"The Employment Relationship is inherently conflictual.
Work in its essence can be defined, as by Michael Sutherland (2001) as the fulfilment of tasks for someone else. This is the basis of the employment relationship, and the exchange system that operates between the two main parties involved in this relationship, the employees and the employers, the details of which are known as the employment contract. The issue of control is essentially important in the employment relationship and the contract, and this can be seen as to where possible conflict can be initiated, the someone else telling the worker how to do the job. However, first the employment relationship itself must be examined, and the three dominating factors that determine this relationship, the economical, legal and social factors. These factors are the stem of the conflict between the two parties of the employment relationship (Dufty and Fells 1989: 2). The issue of how this inherent conflict is managed also must be dealt with, and this is done through two management ideologies, unitarist and pluralist, as well as legal, economic and social solutions. .
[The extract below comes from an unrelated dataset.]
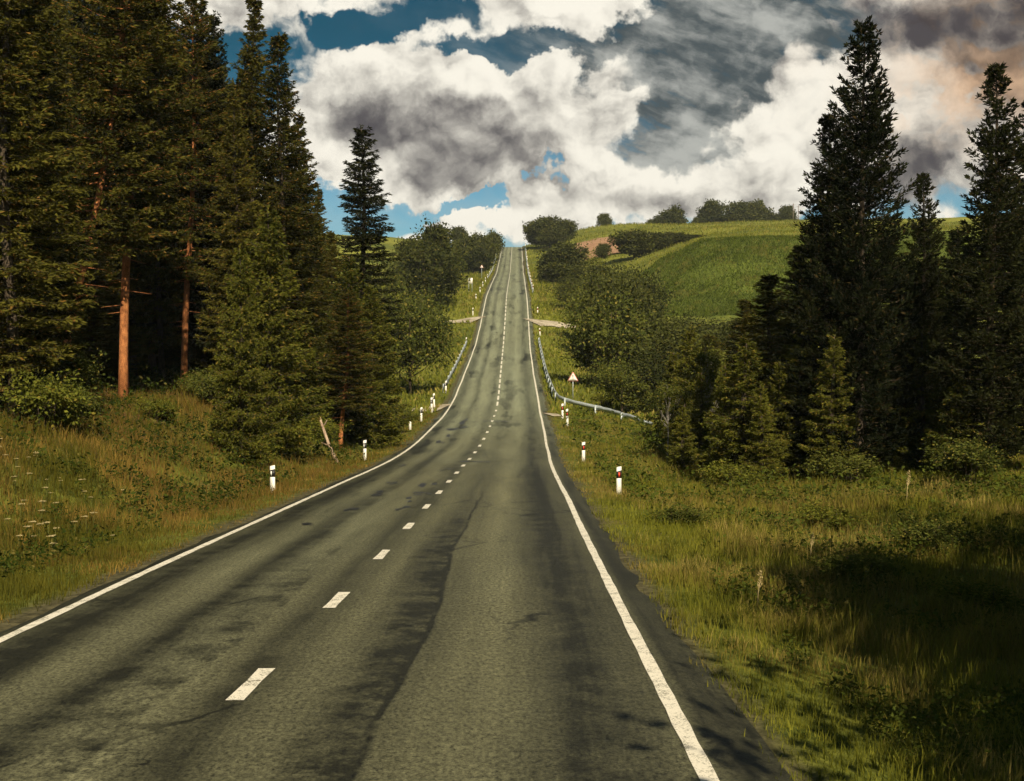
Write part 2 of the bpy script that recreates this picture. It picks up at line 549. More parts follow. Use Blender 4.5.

Before one can look at the inherent conflicts surrounding these factors, one must look at the factors themselves, and how they are interdependent pieces in the employment relationship. In theory, the most dominant force in the employment relationship is the economic factor. Firms have to make a profit, otherwise they will not survive, therefore they must use their limited resources in the most cost efficient manner using economic rationality (Goodman 1984: 6). All firms, and subsequently employees are literally at the mercy of the market forces of demand and supply. Supply of labour will be determined in the long run by trade offs between present income and training, investment in human capital, and in the short run by the workers choice between income and leisure (Whitfield 1987 18-20).